الخميس، 28 مايو 2009

Forex Broker Scams

Have you ever wondered why the ads of '400-1 leverage' are shown all over the broker sites? Or have you jumped at them and looked to sign up for a Free Demo Account? Well the problem that most novice traders don’t see is that these brokers are selling you the supposed ‘benefit’ when in turn; the only ‘benefit’ is theirs. Let’s explain this. Dealing Desk forex brokers make their own markets - they make the bid-offer price to their clients. They work on the probability assumption that as most highly leveraged speculators lose then its good business to take the opposite position to them.

This is done automatically, so when a client buys Dollars against the Yen, the broker sells short the Dollar. When the client covers the position (either for a profit or loss) the broker is taken out also. If the client wins the broker loses and vice-versa. If the brokers stand to gain when a client loses, what is the best way to make sure that the clients lose big time? Easy, let them trade huge positions on a limited amount of capital so that the odds even for the best and most talented traders are pretty much – ZERO. This is how the leverage game is played.

Understanding how leverage works is also cruicial in deciding which broker to choose for your trading.

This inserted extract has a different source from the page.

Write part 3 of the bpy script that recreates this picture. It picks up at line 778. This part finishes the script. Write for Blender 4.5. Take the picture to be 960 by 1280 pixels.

The question here is does your forex broker immediately offset positions with their clearing house or do they actively take positions on the other side of their clients' trades? The purpose you should focus on here is to find a forex broker that is looking after your own interests not theirs.

Which Broker to Choose?
Find a broker where you can trade with low leverage, definitely lower than 300:1 or the ridiculous ratios like 500:1. Our recommended broker discourages high risk trading and prohibits the use of leverage in excess of 50:1.

Those brokers offering high leverage have a business model established primarily for transferring wealth from your account into theirs and are not looking after YOUR interest. Remember also that there is a big difference between the minimum margin required and leverage. If you don't understand these concepts you are at risk.
Nothing a broker offers in terms of technology, charts, news, training, narrow spreads, interest on unused margin or any of the many tricks the marketing wizards play will save you from the peril of too highly geared trading.

Do Some Investigation
It is imperative that you make sure that you are comfortable with the risks associated with your forex broker. You have to make sure you get satisfactory answers to some basic questions:
•Is your forex broker subject to a globally recognized regulator?
•Does the regulator specifically oversee the retail OTC forex
market?
•Does your broker have a registration / license number with the
regulator?
•Does your broker have a disciplinary record with the regulator?

Lastly enquire whether the forex broker is a small independent entrepreneurial firm or is it part of a larger financial group? If the firm is part of a large financial group it is possible that many of the risks associated with a smaller firm do not come into play. It is also possible for your broker in such case to indeed offset all trades with "mothership", thereby limiting the risks of "running stops", which may sometimes be to your disadvantage.

Dealing Desk brokers advertise "zero commission" trading on their websites to promote a supposed benefit when in fact this is not how they make money. They make money through the spreads they charge clients and which (if you have had some experience in the past with them) you would know that they tend to jump unexpectedly in certain times. With a non-dealing desk broker, the fees (commission) they charge are fully transparent and stated upfront. That cost is decidedly less than what you pay trading against a broker who controls pricing, can spike your trades and offer quotes whatever may suit them.